The idea you presented on the video is a bit flawed. In fact, there's a nearly 2% chance of actually having the "regular joker" - which it isn't, with the red card in its hand - appear as the top card. Now, you can say that 2% is a tiny chance - and it is - but with each new performance of the trick, statistically speaking, you're bound to eventually reach that 2% chance and you won't know it until it's too late. That, plus the double lift idea seems a bit suspect, at least the way you handled it. AND EVEN MORE IMPORTANTLY, you fail to explain how you managed to force the right card on the spectator in the first place (and that card, too, has a 2% chance of winding up on the top of the deck, bringing the odds of a card-related screwup to almost 1 in 25 performances). Sure, you don't have to reveal the card force, but you do have to recognize the increased risk odds.

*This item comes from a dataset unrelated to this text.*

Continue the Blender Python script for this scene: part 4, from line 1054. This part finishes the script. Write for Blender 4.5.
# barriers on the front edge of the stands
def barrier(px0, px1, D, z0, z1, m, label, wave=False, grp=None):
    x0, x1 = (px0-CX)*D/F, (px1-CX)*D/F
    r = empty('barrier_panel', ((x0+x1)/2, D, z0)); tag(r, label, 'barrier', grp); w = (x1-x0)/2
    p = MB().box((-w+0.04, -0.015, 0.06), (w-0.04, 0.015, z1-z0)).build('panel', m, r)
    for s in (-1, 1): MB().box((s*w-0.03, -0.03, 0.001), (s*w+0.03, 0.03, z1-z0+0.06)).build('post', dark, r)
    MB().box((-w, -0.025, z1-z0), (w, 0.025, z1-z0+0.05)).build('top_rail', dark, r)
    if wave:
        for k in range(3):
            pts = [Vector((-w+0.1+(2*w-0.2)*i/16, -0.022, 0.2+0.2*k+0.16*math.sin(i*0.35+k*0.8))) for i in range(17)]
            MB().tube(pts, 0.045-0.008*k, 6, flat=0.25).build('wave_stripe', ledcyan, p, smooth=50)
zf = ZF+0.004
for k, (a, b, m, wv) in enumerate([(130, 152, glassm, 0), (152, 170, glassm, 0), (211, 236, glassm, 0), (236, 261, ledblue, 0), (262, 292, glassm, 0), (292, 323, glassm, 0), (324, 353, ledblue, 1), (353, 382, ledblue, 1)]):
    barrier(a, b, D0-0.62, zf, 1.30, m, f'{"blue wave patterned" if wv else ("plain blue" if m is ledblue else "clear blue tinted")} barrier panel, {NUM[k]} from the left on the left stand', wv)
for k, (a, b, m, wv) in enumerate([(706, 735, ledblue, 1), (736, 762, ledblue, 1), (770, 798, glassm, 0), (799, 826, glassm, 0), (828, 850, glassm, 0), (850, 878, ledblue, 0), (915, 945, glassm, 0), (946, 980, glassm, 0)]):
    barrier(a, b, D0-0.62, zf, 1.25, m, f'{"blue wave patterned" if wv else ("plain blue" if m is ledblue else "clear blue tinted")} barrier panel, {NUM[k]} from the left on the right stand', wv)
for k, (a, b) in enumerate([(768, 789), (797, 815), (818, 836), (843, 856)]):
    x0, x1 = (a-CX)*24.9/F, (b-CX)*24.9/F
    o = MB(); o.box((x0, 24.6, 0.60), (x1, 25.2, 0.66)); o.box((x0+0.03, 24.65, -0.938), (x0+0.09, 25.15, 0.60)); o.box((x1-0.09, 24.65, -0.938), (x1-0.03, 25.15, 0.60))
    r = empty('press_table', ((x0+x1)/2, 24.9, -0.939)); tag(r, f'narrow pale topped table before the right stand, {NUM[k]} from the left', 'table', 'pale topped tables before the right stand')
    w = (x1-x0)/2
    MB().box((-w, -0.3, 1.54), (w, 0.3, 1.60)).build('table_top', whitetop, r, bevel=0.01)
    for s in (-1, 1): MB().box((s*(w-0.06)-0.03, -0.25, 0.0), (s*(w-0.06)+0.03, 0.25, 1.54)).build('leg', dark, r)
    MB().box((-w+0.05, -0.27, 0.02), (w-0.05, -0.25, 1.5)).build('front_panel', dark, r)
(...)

Think it will NEVER happen? I tried doing an "insurance policy" trick on a young girl once - I forced the correct card on her, I shuffled up the deck, pulled out a card, and it turned out to be the forced card! The trick ended rather abruptly. "Look, is this your card?" Bleah. It's easier to use a marked deck so you can insure that you aren't exposing the tricked-out card.
Better to keep it simple. The method used will in part depend on the method in which the reveal is presented.
If a reveal is of the type you just showed - joker holds a card in one hand, other joker reveals the card - there's a few ways to do it. One of the most popular would probably be using Shapeshifter. It's a stylized flip of two cards as one done to appear as if the card changed before your eyes.
Another method, believe it or not, would be to ditch the red-back-card joker for a real standard one. I've done it where I placed the "clean" joker on the table above the reveal joker, hiding the reveal. I then do a bit where I tell the spectator that I'm going to make their card appear between the jokers. Hocus pocus, and the don't see any new cards - until I tell them to spread the cards apart for me for a "closer look."
If a reveal is subtle enough, like the "3hearts" reveal in the Arcane decks from Ellusionist, I can simply leave the card face up in plain sight! They won't see a think until I ask them to look harder.
The thing of it is, though, is that reveals like this get tired fast. No one in their right mind thinks the card changed right in front of them - they assume it was always that way and you either switched it or misdirected their attention to keep you from noticing it. My personally-favorite way of using gaff cards is in a way that doesn't reveal the fact that you ever used a gaff card! You can't really get away with that using a reveal card. A personal favorite is using a double-backer with two different backs to make a "prediction card" not only the same suit and value as a signed card, but with the signature on it intact and the card back not matching the deck the spectator chose from.
I think I might have seen it first on the "Army of 52" DVD - which is unfortunately a little dated now that some of the included cards are no longer included in the gaff decks the video is designed to teach you to use. USPC's Legal Dep't. really created a hassle for magicians when they insisted there will be no more alterations to the Rider Back.